Goal:
A verbatim copy is needed of the lines from the one containing "What Blender Python" down to the one containing "def rad(a): return math.radians(a)", inclusive. Print it with no pictures.

[Collection entries]
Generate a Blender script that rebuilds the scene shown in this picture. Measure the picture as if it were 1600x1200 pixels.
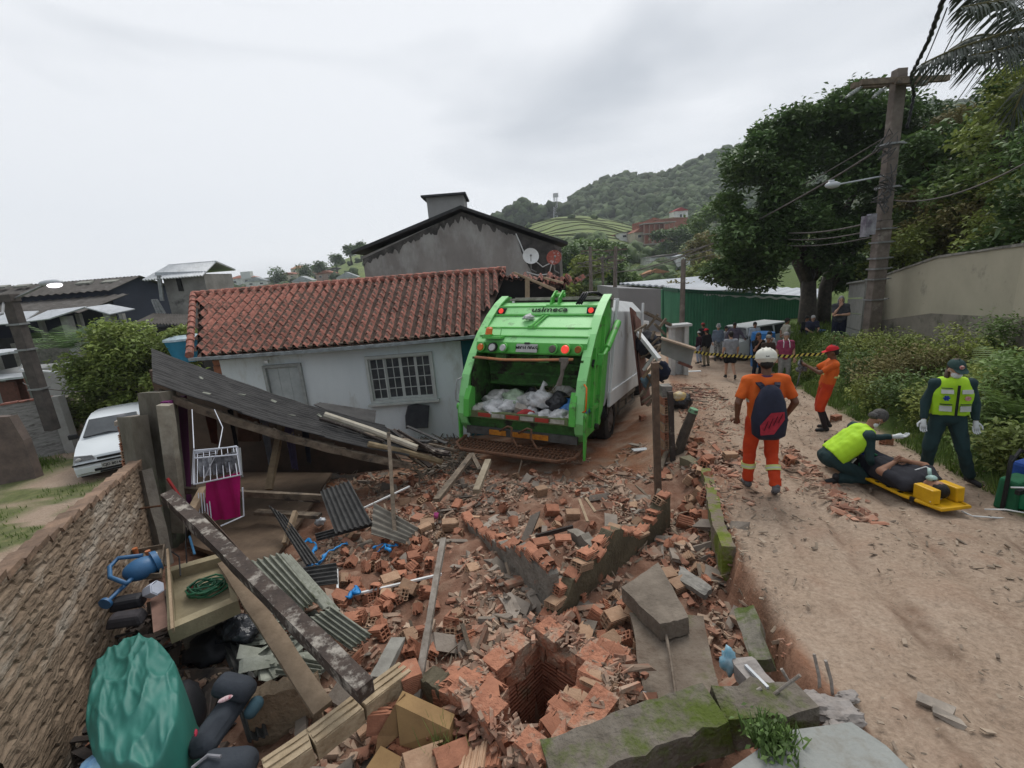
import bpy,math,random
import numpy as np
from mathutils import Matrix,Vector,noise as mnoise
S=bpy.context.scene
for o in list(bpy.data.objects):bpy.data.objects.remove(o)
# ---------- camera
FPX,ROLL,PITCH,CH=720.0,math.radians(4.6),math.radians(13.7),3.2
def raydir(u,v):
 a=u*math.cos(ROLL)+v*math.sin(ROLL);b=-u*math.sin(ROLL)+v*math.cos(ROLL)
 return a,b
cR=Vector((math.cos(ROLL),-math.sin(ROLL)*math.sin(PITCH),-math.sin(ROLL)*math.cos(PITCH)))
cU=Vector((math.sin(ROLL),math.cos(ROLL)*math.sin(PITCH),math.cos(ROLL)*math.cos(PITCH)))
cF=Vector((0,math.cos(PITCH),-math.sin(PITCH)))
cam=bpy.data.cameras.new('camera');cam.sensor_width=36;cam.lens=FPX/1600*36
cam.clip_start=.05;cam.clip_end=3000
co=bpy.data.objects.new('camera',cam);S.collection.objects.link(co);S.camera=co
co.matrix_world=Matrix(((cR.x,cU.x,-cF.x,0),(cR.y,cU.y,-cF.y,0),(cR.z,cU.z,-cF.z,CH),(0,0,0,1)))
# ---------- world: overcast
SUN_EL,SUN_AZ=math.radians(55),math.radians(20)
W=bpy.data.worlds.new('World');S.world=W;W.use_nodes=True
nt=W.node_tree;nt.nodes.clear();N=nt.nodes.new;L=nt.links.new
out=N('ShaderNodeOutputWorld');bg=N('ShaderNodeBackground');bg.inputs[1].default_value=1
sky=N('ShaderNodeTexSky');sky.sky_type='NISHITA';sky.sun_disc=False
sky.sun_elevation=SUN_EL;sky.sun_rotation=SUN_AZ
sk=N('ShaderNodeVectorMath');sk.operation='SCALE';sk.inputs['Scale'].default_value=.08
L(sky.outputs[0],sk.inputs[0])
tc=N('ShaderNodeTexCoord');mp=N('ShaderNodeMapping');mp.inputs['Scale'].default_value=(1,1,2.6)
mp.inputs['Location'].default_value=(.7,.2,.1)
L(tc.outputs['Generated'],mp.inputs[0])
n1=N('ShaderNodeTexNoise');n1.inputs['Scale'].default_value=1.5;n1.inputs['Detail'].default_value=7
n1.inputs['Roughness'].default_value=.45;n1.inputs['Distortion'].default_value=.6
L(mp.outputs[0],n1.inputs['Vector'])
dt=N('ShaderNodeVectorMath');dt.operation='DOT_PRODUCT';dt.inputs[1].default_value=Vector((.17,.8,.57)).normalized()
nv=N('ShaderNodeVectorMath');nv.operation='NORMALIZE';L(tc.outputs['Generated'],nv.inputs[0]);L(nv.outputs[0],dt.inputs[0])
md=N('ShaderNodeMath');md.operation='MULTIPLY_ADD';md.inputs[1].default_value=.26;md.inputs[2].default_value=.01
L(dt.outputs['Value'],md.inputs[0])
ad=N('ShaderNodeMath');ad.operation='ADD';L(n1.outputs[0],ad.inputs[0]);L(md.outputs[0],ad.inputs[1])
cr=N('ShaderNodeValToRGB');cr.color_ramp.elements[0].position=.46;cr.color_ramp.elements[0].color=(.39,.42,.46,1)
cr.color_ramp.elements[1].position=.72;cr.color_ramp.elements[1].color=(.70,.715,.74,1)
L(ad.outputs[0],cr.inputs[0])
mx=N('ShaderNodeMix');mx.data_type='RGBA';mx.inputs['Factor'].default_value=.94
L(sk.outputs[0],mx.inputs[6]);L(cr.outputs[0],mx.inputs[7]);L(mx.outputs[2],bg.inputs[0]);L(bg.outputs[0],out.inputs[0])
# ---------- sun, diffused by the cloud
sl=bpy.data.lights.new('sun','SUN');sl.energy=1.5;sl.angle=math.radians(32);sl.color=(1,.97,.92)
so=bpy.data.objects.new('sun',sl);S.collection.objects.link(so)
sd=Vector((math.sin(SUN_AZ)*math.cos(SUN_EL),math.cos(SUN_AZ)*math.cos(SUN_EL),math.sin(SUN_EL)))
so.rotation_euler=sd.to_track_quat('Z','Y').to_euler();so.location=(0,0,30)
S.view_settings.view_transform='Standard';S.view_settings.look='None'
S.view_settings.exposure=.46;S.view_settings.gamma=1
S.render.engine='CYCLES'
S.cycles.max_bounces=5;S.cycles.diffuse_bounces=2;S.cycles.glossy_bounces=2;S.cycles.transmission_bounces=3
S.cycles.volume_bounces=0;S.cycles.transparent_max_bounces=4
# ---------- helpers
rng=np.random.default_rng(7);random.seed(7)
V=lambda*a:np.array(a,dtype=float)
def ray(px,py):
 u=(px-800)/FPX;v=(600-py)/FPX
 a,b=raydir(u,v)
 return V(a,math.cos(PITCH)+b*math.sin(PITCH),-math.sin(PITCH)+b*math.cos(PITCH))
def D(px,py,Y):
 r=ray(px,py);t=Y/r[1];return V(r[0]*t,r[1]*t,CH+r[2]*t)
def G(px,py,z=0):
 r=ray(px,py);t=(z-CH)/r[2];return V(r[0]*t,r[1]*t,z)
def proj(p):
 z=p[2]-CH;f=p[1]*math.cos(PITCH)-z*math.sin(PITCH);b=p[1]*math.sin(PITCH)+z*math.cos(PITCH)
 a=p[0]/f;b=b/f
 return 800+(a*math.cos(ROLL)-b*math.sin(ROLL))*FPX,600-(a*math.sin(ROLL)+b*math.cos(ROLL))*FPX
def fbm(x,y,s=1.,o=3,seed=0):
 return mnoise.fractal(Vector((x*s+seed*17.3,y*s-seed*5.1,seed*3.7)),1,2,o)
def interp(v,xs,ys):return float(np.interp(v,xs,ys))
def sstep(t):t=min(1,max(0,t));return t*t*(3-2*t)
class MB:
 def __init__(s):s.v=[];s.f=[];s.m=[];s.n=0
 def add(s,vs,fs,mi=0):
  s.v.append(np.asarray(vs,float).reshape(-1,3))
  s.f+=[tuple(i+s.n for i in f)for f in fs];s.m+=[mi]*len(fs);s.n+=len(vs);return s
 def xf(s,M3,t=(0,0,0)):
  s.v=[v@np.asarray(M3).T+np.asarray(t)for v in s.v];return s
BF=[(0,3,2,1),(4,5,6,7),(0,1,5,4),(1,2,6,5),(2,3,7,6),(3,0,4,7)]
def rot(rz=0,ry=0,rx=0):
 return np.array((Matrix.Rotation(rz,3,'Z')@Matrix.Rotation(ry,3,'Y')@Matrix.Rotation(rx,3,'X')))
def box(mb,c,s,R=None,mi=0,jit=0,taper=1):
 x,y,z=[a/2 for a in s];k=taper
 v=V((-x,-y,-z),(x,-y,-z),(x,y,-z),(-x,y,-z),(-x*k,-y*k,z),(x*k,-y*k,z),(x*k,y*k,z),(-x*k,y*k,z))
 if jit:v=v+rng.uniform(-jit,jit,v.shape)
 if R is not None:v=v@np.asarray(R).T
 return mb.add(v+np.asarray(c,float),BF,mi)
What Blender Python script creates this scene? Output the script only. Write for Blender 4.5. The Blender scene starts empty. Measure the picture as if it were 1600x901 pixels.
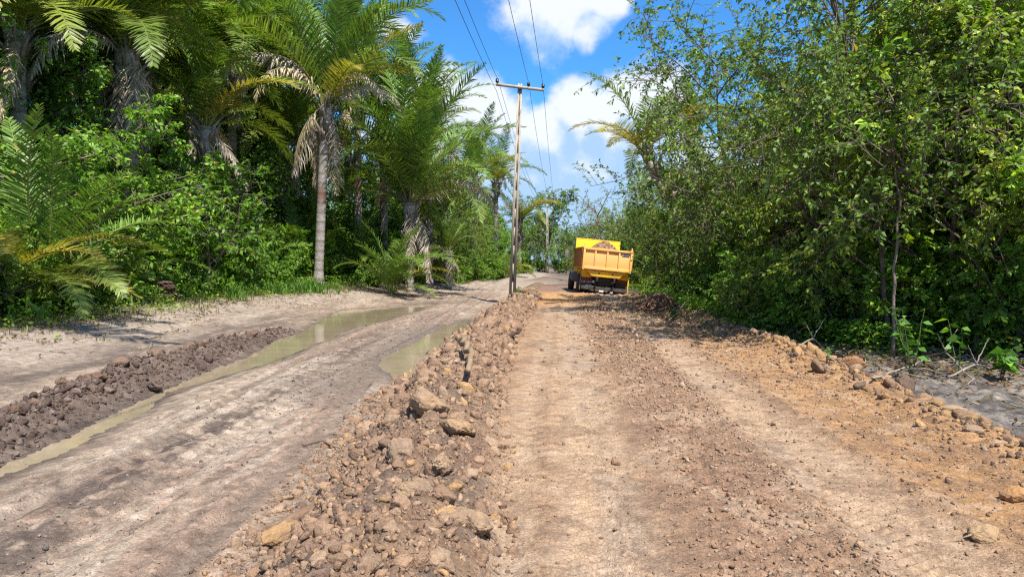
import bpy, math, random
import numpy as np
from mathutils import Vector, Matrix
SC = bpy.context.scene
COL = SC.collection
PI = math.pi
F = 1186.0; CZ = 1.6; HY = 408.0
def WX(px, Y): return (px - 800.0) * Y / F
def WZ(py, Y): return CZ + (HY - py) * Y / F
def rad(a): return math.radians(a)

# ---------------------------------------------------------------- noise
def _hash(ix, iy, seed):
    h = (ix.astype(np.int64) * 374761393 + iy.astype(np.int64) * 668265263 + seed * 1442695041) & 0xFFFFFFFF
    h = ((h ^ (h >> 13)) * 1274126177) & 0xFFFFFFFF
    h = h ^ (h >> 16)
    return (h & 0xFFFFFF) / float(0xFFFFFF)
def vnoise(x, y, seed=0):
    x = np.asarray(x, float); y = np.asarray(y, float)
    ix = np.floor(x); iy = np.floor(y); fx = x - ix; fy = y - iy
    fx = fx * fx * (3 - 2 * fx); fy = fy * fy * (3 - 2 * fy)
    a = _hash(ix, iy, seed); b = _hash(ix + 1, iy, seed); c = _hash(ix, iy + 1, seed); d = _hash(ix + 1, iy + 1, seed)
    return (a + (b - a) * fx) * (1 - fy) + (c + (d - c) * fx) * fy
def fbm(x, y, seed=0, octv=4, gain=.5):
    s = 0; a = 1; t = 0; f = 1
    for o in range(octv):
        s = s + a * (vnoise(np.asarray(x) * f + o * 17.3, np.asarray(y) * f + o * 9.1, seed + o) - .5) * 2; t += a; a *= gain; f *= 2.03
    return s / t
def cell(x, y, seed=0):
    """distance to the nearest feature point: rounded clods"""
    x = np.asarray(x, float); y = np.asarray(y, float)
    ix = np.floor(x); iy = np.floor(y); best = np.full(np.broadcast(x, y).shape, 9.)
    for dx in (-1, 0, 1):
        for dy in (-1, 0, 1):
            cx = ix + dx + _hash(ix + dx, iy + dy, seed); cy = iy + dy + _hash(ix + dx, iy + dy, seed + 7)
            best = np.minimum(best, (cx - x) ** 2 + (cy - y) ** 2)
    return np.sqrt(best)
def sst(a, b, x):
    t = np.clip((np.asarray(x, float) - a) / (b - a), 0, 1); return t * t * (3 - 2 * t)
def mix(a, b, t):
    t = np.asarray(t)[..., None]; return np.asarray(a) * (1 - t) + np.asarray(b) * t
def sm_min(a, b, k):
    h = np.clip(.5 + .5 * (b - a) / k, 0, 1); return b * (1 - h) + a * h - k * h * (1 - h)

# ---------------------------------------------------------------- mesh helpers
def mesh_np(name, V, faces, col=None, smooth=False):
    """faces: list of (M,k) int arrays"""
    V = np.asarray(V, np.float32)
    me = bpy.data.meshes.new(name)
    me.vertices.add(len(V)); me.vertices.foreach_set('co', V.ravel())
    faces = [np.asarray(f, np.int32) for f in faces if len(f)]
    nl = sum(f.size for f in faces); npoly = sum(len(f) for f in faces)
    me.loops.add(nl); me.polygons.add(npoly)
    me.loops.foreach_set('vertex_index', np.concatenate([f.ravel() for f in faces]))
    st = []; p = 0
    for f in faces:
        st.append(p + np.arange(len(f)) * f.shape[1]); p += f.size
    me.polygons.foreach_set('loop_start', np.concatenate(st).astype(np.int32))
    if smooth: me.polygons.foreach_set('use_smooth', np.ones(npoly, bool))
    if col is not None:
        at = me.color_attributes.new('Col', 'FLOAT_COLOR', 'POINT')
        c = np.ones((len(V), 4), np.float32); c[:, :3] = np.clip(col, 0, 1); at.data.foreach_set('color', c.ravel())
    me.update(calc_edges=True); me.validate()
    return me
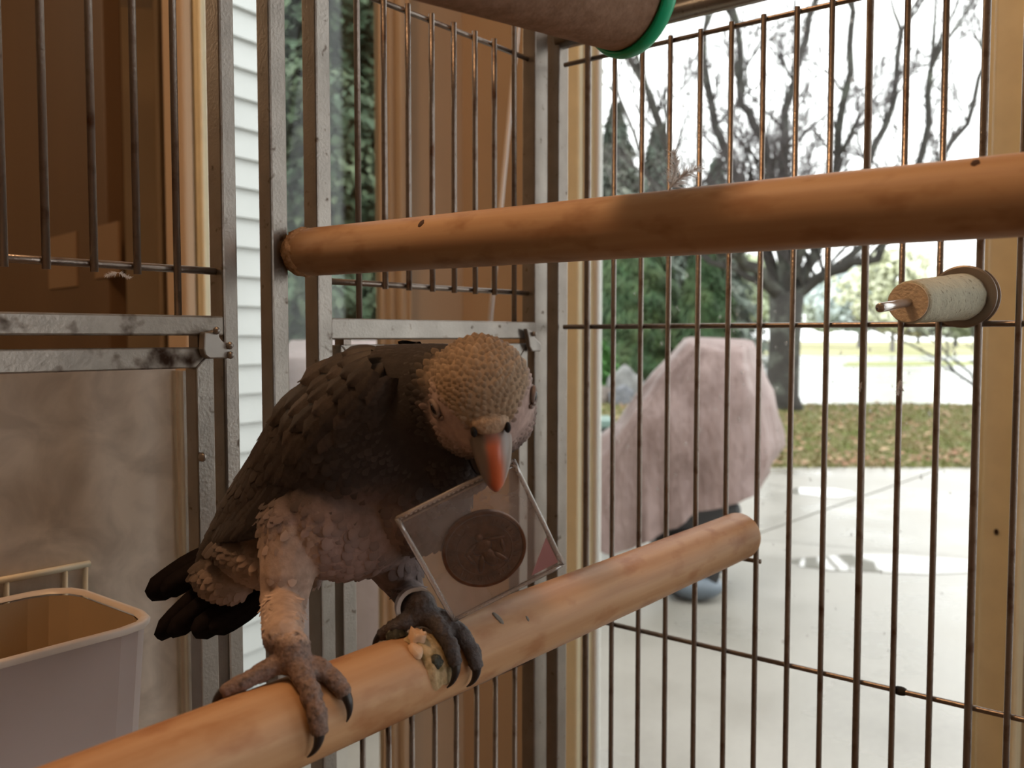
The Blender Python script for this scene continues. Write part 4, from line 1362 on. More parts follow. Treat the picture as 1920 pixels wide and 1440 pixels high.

Finished answer:
What Blender Python script creates this scene? Output the script only. Write for Blender 4.5. The Blender scene starts empty. Measure the picture as if it were 1600x901 pixels.
import bpy, math, random
import numpy as np
from mathutils import Vector, Matrix
SC = bpy.context.scene
COL = SC.collection
PI = math.pi
F = 1186.0; CZ = 1.6; HY = 408.0
def WX(px, Y): return (px - 800.0) * Y / F
def WZ(py, Y): return CZ + (HY - py) * Y / F
def rad(a): return math.radians(a)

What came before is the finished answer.